The latest assessment by the US Congressional Research Service, which once again identifies Pakistan as a hub for a wide spectrum of terrorist organisations, comes as no revelation. For India-and indeed for much of the international community-this is a long-established reality. What the report does, however, is reaffirm with institutional clarity a pattern that has defined Pakistan’s security doctrine for decades: the systematic cultivation, sheltering, and instrumental use of militant groups as tools of state policy. The classification of 15 terror outfits operating from Pakistani soil, of which 12 are designated as foreign terrorist organisations under US law, underscores the scale and diversity of this ecosystem.
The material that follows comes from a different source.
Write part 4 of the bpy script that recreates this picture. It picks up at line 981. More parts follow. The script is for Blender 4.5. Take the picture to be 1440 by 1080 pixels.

From globally orientated entities such as Al Qaeda to India-centric groups like Lashkar-e-Taiba and Jaish-e-Mohammed, Pakistan’s landscape resembles less a passive sanctuary and more a structured “terror factory”. These organisations, driven largely by extremist ideology, operate across geographies-from Afghanistan to Pakistan-occupied Jammu and Kashmir-forming a layered network of violence with both regional and global reach.
India has borne the brunt of this policy for nearly four decades. The list of attacks linked to Pakistan-based groups-from the 2001 Parliament assault to the 2008 Mumbai carnage, from Pathankot and Uri to Pulwama-is extensive and well documented. Successive Indian Governments have submitted dossiers, shared intelligence, and engaged diplomatically with regimes led by figures such as Benazir Bhutto, Nawaz Sharif, and Pervez Musharraf. Yet, these efforts have yielded little substantive change. Islamabad’s consistent fallback-a blanket denial and the “non-state actor” argument-has served as a shield against accountability. The credibility of such denials stands fundamentally undermined by historical facts. The discovery of Osama bin Laden in Abbottabad, deep within Pakistan’s territory, by US forces remains one of the most glaring indictments of the country’s duplicity. It exposed not just the presence of high-value terror operatives but also raised troubling questions about state complicity or, at the very least, wilful blindness.
Equally concerning is Pakistan’s adaptive modus operandi. When international pressure leads to the banning of a particular outfit, it often re-emerges under a different name, with the same leadership, infrastructure, and objectives intact. This cycle has rendered global counter-terror frameworks less effective, exposing gaps in enforcement and political will. Even oversight mechanisms like the Financial Action Task Force, which placed Pakistan on its “grey list” in 2018, have had limited long-term impact. While Islamabad undertook cosmetic measures leading to its removal in 2022, the deeper ecosystem of terror financing and ideological radicalisation remains largely unaddressed.
The consequences are now rebounding internally. Pakistan today ranks among the countries most affected by terrorism. Fatalities, which had declined to 365 in 2019, have surged dramatically to over 4,000 in 2025. Violence in regions like Khyber Pakhtunkhwa and Balochistan reflects a blowback effect-where groups once nurtured for strategic depth have turned inward, destabilising the state itself. This duality-being both sponsor and victim-illustrates the inherent unsustainability of Pakistan’s long-standing approach. For India, the response has evolved from restraint to calibrated deterrence. The surgical strikes following the Uri attack and the Balakot airstrikes after Pulwama marked a doctrinal shift, signalling that cross-border terrorism would invite direct retaliation. More recent operations under Operation Sindoor targeting terror infrastructure across the border reinforce this message: that the cost of proxy warfare will no longer remain one-sided.
Yet, the issue transcends bilateral tensions. A nuclear-armed state grappling with economic distress, internal instability, and entrenched terror networks poses a grave risk to global security. The persistence of radicalisation-often rooted in segments of the madrassa system-continues to feed this cycle. The distinction between “good” and “bad” terrorism, long embedded in Pakistan’s strategic thinking, has proven both flawed and dangerous. The CRS report should therefore be read not merely as an academic assessment but as a warning. Incremental measures and periodic crackdowns are insufficient. What is required is sustained, coordinated international pressure-diplomatic, financial, and strategic-to compel Pakistan to dismantle its terror infrastructure comprehensively. Considering the current geopolitics and emerging alliances, Pakistan’s situation is quite perilous. Until the breeding grounds of extremism are decisively eradicated, the threat will persist-not just for India, but for the wider world.